A real extension, such as a physical point is supposed to be, can never exist without parts, different from each other; and wherever objects are different, they are distinguishable and separable by the imagination.
II. The second objection is derived from the necessity there would be of PENETRATION, if extension consisted of mathematical points.
A simple and indivisible atom, that touches another, must necessarily penetrate it; for it is impossible it can touch it by its external parts, from the very supposition of its perfect simplicity, which excludes all parts.
It must therefore touch it intimately, and in its whole essence, SECUNDUM SE, TOTA, ET TOTALITER; which is the very definition of penetration.
But penetration is impossible: Mathematical points are of consequence equally impossible.
I answer this objection by substituting a juster idea of penetration.
Suppose two bodies containing no void within their circumference, to approach each other, and to unite in such a manner that the body, which results from their union, is no more extended than either of them; it is this we must mean when we talk of penetration.
But it is evident this penetration is nothing but the annihilation of one of these bodies, and the preservation of the other, without our being able to distinguish particularly which is preserved and which annihilated.
Before the approach we have the idea of two bodies.
After it we have the idea only of one.
It is impossible for the mind to preserve any notion of difference betwixt two bodies of the same nature existing in the same place at the same time.
Taking then penetration in this sense, for the annihilation of one body upon its approach to another, I ask any one, if he sees a necessity, that a coloured or tangible point should be annihilated upon the approach of another coloured or tangible point?

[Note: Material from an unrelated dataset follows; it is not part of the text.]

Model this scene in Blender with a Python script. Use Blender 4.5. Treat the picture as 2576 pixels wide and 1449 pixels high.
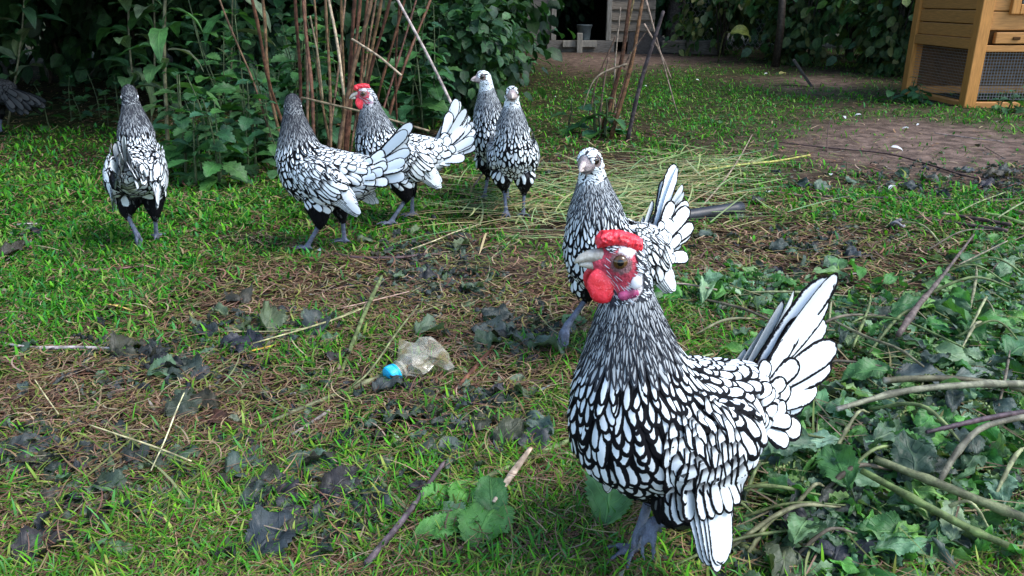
import bpy, bmesh, math, random
import numpy as np
from mathutils import Vector, Matrix, noise
from mathutils.bvhtree import BVHTree

R = math.radians
for o in list(bpy.data.objects):
    bpy.data.objects.remove(o)
S = bpy.context.scene
COL = S.collection

# ------------------------------------------------------------------ camera
F, CX, CY = 2000.0, 1288.0, 724.5          # focal length and centre of a 2576 x 1449 picture
TILT, HC = R(19.9), 0.5
cam_d = bpy.data.cameras.new('camera')
cam_d.sensor_width = 36.0
cam_d.lens = 36.0 * F / 2576.0
cam_d.clip_start, cam_d.clip_end = 0.02, 200.0
cam = bpy.data.objects.new('camera', cam_d)
cam.location = (0, 0, HC)
cam.rotation_euler = (R(90) - TILT, 0, 0)
COL.objects.link(cam)
S.camera = cam

# ------------------------------------------------------------------ light
SUN_EL, SUN_AZ = 52.0, 110.0               # degrees; azimuth clockwise from +Y
w = bpy.data.worlds.new('World')
S.world = w
w.use_nodes = True
nt = w.node_tree
bg = nt.nodes['Background']
sky = nt.nodes.new('ShaderNodeTexSky')
sky.sky_type = 'NISHITA'
sky.sun_disc = False
sky.sun_elevation = R(SUN_EL)
sky.sun_rotation = R(SUN_AZ)
nt.links.new(sky.outputs[0], bg.inputs[0])
bg.inputs[1].default_value = 0.15
sd = bpy.data.lights.new('sun', 'SUN')
sd.energy = 1.5
sd.angle = R(28)
sd.color = (1.0, 0.98, 0.95)
sun = bpy.data.objects.new('sun', sd)
sv = Vector((math.sin(R(SUN_AZ)) * math.cos(R(SUN_EL)), math.cos(R(SUN_AZ)) * math.cos(R(SUN_EL)), math.sin(R(SUN_EL))))
sun.rotation_euler = sv.to_track_quat('Z', 'Y').to_euler()
COL.objects.link(sun)
S.view_settings.view_transform = 'Standard'
S.view_settings.look = 'None'
S.view_settings.gamma = 1.0
S.view_settings.exposure = 1.48
S.cycles.max_bounces = 6
S.cycles.transparent_max_bounces = 8

# ------------------------------------------------------------------ helpers
ct, st = math.cos(TILT), math.sin(TILT)
def ray(px, py):
    a, b = (px - CX) / F, (py - CY) / F
    return Vector((a, ct - b * st, -st - b * ct))
def P(px, py, z=0.0):
    d = ray(px, py)
    t = (z - HC) / d.z
    return Vector((d.x * t, d.y * t, z))
def Q(px, py, Y):
    d = ray(px, py)
    t = Y / d.y
    return Vector((d.x * t, Y, HC + d.z * t))
def project(X, Y, Z):
    dz = Z - HC
    dep = Y * ct - dz * st
    up = Y * st + dz * ct
    return CX + F * X / dep, CY - F * up / dep
def unproject_np(px, py):
    a, b = (px - CX) / F, (py - CY) / F
    dz = -st - b * ct
    t = -HC / dz
    return a * t, (ct - b * st) * t

def hash2(ix, iy, seed):
    h = (ix.astype(np.int64) * 374761393 + iy.astype(np.int64) * 668265263 + seed * 974711) & 0x7fffffff
    h = ((h ^ (h >> 13)) * 1274126177) & 0x7fffffff
    return ((h ^ (h >> 16)) & 0xffff) / 65535.0
def vn(x, y, sc, seed=0):
    x = np.asarray(x, float) * sc; y = np.asarray(y, float) * sc
    ix, iy = np.floor(x), np.floor(y)
    fx, fy = x - ix, y - iy
    fx = fx * fx * (3 - 2 * fx); fy = fy * fy * (3 - 2 * fy)
    a = hash2(ix, iy, seed); b = hash2(ix + 1, iy, seed); c = hash2(ix, iy + 1, seed); d = hash2(ix + 1, iy + 1, seed)
    return (a * (1 - fx) + b * fx) * (1 - fy) + (c * (1 - fx) + d * fx) * fy
def fbm(x, y, sc, seed=0):
    return (vn(x, y, sc, seed) + .5 * vn(x, y, sc * 2.1, seed + 7) + .25 * vn(x, y, sc * 4.3, seed + 13)) / 1.75
def gz(x, y):
    return 0.016 * (fbm(x, y, 2.2, 3) - .5) + 0.008 * (vn(x, y, 9, 5) - .5)
def gzf(x, y):
    return float(gz(np.array([x]), np.array([y]))[0])
def G(px, py, up=0.0):
    p = P(px, py, up)
    return Vector((p.x, p.y, up + gzf(p.x, p.y)))

def np_mesh(name, V, Fq, mats, attrs=None, smooth=True, midx=None):
    V = np.asarray(V, np.float32).reshape(-1, 3); Fq = np.asarray(Fq, np.int32).reshape(-1, 4)
    me = bpy.data.meshes.new(name)
    me.vertices.add(len(V)); me.vertices.foreach_set('co', V.ravel())
    me.loops.add(len(Fq) * 4); me.loops.foreach_set('vertex_index', Fq.ravel())
    me.polygons.add(len(Fq))
    me.polygons.foreach_set('loop_start', np.arange(0, len(Fq) * 4, 4, dtype=np.int32))
    me.polygons.foreach_set('loop_total', np.full(len(Fq), 4, dtype=np.int32))
    if midx is not None:
        me.polygons.foreach_set('material_index', np.asarray(midx, np.int32))
    me.polygons.foreach_set('use_smooth', np.full(len(Fq), bool(smooth)))
    me.update(calc_edges=True)
    for k, A in (attrs or {}).items():
        A = np.asarray(A, np.float32).reshape(-1, 3)
        at = me.attributes.new(k, 'FLOAT_COLOR', 'POINT')
        at.data.foreach_set('color', np.concatenate([A, np.ones((len(A), 1), np.float32)], 1).ravel())
    for m in (mats if isinstance(mats, (list, tuple)) else [mats]):
        me.materials.append(m)
    return me
def link(name, me, parent=None, loc=None):
    o = bpy.data.objects.new(name, me)
    COL.objects.link(o)
    if parent: o.parent = parent
    if loc is not None: o.location = loc
    return o
def tag(o, label=None, cat=None, group=None, kind=None):
    if label: o['label'] = label
    if cat: o['category'] = cat
    if group: o['group'] = group
    if kind: o['kind'] = kind
    return o
def empty(name, loc, rz=0.0):
    o = bpy.data.objects.new(name, None)
    o.empty_display_size = .05
    o.location = loc; o.rotation_euler = (0, 0, rz)
    COL.objects.link(o)
    return o
class Acc:
    """collects quads of several shapes into one mesh"""
    def __init__(s): s.V, s.F, s.A, s.M, s.n = [], [], {}, [], 0
    def add(s, V, Fq, m=0, **at):
        V = np.asarray(V, float).reshape(-1, 3); Fq = np.asarray(Fq, int).reshape(-1, 4)
        s.V.append(V); s.F.append(Fq + s.n); s.n += len(V); s.M.append(np.full(len(Fq), m))
        for k, a in at.items():
            a = np.asarray(a, float)
            s.A.setdefault(k, []).append(np.broadcast_to(a, (len(V), 3)) if a.ndim == 1 else a)
        return s
    def mesh(s, name, mats, smooth=True):
        return np_mesh(name, np.concatenate(s.V), np.concatenate(s.F), mats, {k: np.concatenate(a) for k, a in s.A.items()}, smooth, np.concatenate(s.M))
def box_vf(x0, x1, y0, y1, z0, z1, b=0.0):
    if b <= 0:
        V = [(x, y, z) for z in (z0, z1) for y in (y0, y1) for x in (x0, x1)]
        return V, [(0, 2, 3, 1), (4, 5, 7, 6), (0, 1, 5, 4), (2, 6, 7, 3), (0, 4, 6, 2), (1, 3, 7, 5)]
    bm = bmesh.new(); bmesh.ops.create_cube(bm, size=1)
    for v in bm.verts:
        v.co = Vector(((x0 + x1) / 2 + v.co.x * (x1 - x0), (y0 + y1) / 2 + v.co.y * (y1 - y0), (z0 + z1) / 2 + v.co.z * (z1 - z0)))
    bmesh.ops.bevel(bm, geom=bm.edges[:], offset=b, segments=1, affect='EDGES')
    bm.verts.index_update()
    V = [tuple(v.co) for v in bm.verts]; Fq = []
    for f in bm.faces:
        i = [v.index for v in f.verts]
        Fq.append(i if len(i) == 4 else (i + [i[-1]])[:4])
    bm.free()
    return V, Fq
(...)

On the contrary, does he not evidently perceive, that from the union of these points there results an object, which is compounded and divisible, and may be distinguished into two parts, of which each preserves its existence distinct and separate, notwithstanding its contiguity to the other? Let him aid his fancy by conceiving these points to be of different colours, the better to prevent their coalition and confusion.
A blue and a red point may surely lie contiguous without any penetration or annihilation.
For if they cannot, what possibly can become of them? Whether shall the red or the blue be annihilated? Or if these colours unite into one, what new colour will they produce by their union?